Dans le contexte actuel de fascisation, la formule, pour provocante qu’elle fût, semblait partir d’une bonne intention : lutter contre les crispations identitaires et communautaires, contre les fantasmes de pureté ethnique. Et nous savons bien qu’ils s’expriment aujourd’hui autant sur le mode frénétique – Zemmour et sa médiévale reconquista – que bien-pensant, par la voix de Valérie Pécresse : « Etre Français c’est avoir un sapin de Noël, c’est manger du foie gras, c’est élire Miss France et c’est le Tour de France parce que c’est cela la France[1]« .
D’autant que le terme de « créolisation », si on le rapporte à l’usage qu’en faisait Édouard Glissant, n’exprimerait rien que de positif : « un métissage d’arts ou de langages qui produit de l’inattendu. C’est une façon de se transformer de façon continue sans se perdre ».
On pouvait, certes, même en l’état, objecter que le métissage ne se décrète pas, mais se constate. Contraindre au métissage ne serait, au fond, qu’une forme de racisme spéculaire. Mais M. Mélenchon avait lui-même donné quelques gages et rassuré sur ce point.

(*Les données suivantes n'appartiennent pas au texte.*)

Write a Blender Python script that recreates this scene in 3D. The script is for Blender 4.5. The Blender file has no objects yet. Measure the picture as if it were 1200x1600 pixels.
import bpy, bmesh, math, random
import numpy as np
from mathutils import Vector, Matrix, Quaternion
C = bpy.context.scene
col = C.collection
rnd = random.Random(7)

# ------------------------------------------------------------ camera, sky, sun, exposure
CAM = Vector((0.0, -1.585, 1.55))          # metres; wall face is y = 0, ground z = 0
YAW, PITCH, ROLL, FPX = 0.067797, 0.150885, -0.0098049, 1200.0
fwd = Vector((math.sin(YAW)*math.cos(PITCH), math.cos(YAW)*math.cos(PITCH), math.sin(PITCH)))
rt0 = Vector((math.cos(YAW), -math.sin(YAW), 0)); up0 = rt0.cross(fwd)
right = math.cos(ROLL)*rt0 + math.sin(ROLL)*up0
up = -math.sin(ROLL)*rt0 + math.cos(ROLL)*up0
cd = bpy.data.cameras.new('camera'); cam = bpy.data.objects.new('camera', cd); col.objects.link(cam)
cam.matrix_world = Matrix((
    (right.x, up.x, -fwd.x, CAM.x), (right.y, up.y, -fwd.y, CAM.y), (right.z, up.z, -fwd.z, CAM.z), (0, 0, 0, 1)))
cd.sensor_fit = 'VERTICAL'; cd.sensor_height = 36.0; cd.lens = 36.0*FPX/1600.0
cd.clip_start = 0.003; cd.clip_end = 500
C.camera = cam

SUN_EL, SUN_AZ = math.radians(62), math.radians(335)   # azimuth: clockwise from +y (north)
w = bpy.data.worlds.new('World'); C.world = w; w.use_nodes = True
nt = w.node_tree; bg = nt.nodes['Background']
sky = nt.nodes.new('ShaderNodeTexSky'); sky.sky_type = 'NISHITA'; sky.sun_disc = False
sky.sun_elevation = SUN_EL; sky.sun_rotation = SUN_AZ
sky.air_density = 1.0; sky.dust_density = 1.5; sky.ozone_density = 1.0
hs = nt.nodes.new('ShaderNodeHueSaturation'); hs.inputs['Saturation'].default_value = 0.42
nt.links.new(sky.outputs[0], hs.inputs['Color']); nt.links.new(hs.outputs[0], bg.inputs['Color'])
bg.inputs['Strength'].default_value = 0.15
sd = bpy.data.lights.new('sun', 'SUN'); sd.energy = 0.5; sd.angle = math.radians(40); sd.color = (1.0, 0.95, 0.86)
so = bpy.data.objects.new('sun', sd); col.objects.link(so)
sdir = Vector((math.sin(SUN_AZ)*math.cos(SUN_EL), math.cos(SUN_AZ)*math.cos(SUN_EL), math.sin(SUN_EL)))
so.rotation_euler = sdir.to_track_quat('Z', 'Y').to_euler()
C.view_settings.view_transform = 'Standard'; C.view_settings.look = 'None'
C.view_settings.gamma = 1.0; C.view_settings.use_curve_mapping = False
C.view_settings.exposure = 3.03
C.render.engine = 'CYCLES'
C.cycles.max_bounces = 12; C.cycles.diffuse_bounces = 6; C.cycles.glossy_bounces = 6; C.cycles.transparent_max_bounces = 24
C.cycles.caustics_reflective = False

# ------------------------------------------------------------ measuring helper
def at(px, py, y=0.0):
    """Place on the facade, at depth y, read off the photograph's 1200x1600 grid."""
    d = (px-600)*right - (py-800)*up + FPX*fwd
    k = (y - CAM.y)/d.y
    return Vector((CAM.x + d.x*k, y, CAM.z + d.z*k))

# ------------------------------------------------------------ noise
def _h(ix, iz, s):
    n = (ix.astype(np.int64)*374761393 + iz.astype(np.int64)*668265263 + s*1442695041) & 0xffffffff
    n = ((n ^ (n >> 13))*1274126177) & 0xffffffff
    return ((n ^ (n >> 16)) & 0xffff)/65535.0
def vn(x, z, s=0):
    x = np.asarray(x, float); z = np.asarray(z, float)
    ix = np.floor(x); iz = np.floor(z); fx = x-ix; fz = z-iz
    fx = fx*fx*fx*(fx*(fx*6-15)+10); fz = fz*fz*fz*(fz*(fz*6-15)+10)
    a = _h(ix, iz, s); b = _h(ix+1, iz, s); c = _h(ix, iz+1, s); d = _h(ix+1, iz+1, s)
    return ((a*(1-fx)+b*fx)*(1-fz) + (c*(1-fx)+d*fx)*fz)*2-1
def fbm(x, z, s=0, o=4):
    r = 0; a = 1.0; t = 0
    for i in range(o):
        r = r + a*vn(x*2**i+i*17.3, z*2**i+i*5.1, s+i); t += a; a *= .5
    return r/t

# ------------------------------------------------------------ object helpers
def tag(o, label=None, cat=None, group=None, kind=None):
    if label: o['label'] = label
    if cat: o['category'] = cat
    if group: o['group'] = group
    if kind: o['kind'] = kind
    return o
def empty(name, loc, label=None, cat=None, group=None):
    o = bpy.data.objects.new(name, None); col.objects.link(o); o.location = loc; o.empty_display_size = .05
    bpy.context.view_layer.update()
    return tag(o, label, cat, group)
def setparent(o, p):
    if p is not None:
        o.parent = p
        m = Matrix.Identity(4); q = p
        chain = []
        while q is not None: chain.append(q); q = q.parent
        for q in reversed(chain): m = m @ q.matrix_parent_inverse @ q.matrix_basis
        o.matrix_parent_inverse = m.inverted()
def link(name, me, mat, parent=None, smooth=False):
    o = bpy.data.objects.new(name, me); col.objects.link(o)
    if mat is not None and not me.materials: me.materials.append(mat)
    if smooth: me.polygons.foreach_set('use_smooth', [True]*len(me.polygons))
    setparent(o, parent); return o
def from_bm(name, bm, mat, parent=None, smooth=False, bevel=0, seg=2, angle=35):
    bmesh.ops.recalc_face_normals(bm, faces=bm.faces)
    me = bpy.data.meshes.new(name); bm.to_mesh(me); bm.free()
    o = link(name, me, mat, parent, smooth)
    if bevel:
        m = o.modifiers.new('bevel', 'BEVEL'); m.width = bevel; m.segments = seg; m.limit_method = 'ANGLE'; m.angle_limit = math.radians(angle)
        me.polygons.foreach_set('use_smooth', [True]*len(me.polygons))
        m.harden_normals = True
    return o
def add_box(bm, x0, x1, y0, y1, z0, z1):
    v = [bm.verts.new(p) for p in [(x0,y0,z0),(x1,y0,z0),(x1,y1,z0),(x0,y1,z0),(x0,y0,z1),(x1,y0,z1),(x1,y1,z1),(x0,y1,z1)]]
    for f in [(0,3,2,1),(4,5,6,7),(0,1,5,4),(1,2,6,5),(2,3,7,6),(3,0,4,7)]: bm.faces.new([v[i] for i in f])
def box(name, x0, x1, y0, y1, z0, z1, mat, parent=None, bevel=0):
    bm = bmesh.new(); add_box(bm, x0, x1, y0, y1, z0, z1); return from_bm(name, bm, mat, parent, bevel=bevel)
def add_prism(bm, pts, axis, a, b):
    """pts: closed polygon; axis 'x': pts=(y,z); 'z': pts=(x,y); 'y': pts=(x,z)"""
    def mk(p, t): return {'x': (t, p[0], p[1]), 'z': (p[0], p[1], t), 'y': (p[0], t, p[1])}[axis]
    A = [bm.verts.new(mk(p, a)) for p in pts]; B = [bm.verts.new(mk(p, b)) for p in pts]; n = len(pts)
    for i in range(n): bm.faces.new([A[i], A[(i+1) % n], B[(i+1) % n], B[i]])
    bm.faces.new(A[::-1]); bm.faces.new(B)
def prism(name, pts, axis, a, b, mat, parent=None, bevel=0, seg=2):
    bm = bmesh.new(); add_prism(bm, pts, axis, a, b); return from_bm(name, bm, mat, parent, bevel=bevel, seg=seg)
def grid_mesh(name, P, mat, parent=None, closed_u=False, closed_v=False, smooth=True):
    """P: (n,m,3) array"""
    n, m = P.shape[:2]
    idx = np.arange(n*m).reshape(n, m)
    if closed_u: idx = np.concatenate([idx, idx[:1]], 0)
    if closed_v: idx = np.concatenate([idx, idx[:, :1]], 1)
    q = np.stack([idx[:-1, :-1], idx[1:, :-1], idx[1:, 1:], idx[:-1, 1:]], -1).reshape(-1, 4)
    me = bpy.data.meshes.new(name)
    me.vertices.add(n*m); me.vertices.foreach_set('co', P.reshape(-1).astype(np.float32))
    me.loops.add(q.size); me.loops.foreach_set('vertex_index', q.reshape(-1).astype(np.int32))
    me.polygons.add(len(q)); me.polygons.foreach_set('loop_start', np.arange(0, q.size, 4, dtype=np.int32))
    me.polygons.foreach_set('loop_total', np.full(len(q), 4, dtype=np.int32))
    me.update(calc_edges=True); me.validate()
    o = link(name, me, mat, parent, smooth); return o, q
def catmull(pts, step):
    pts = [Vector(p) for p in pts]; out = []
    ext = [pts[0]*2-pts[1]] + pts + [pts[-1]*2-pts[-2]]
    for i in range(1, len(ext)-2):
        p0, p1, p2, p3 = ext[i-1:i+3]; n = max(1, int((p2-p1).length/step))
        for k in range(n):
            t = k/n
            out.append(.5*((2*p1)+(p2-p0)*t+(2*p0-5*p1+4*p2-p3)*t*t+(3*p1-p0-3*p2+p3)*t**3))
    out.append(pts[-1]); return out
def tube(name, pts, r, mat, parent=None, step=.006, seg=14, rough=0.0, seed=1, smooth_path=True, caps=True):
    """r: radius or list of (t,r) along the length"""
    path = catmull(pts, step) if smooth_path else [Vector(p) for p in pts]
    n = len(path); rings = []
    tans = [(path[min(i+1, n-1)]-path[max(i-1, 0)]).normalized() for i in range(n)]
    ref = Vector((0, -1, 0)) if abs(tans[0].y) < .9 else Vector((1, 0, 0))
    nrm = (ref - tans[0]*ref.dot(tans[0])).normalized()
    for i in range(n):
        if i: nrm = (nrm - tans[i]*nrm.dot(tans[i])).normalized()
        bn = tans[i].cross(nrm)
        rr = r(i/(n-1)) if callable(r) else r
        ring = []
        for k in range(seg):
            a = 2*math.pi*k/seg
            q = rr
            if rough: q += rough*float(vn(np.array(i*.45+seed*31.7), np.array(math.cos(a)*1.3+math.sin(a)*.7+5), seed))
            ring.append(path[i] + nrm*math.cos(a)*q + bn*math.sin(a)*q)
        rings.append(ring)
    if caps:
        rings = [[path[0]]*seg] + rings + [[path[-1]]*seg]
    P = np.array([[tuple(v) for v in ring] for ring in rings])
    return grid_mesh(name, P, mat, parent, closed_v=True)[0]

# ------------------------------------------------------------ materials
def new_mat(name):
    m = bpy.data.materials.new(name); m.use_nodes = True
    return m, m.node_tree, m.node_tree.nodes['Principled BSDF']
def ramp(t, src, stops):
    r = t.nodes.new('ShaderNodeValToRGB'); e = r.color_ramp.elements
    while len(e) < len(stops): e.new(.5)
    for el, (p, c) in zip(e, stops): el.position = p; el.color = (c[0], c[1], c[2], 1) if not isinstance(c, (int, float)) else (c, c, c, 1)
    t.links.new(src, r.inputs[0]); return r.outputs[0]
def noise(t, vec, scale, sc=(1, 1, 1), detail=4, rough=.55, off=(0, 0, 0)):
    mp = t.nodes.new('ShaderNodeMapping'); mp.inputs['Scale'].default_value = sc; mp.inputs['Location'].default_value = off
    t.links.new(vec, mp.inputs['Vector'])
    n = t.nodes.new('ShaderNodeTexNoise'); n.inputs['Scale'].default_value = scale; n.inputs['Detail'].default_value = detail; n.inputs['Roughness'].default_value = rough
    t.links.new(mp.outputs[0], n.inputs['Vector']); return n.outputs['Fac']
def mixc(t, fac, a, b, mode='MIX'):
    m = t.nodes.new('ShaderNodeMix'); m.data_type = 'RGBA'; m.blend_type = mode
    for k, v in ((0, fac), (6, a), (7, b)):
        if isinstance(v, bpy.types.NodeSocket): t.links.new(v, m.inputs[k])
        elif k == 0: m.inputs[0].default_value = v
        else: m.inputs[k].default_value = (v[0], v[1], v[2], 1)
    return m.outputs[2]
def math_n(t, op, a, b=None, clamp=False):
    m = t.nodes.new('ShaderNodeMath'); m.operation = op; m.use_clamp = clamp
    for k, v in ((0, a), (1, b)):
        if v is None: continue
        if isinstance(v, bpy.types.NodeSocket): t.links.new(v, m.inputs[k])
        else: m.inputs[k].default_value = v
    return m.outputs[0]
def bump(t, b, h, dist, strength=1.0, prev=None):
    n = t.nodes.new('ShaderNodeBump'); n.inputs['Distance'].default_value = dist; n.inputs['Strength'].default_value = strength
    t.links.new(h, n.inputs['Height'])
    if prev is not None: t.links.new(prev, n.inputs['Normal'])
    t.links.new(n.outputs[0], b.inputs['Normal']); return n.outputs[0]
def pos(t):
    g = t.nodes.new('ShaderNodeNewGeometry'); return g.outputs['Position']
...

Une créolisation sans violence?
Mon objection profonde, mon non possumus, portait sur le fait que créolisation dit créole, y compris et d’abord au plan linguistique. Et que, même si les créoles sont des langues à part entière attestant de la résistance inaliénable de l’homme à se réapproprier victorieusement le langage quand on l’en a privé, les créoles – en tout cas ceux qui empruntent la majorité de leur fonds lexical au français – sont, qu’on le veuille ou non, la résultante d’un acte de violence, si ce n’est de la violence la plus intolérable qu’on puisse infliger à un être humain : la mise en esclavage et la perte forcée de la langue maternelle (on sait que les artisans de la traite prenaient soin de mélanger les esclaves sur les navires pour qu’ils ne puissent plus communiquer dans une même langue).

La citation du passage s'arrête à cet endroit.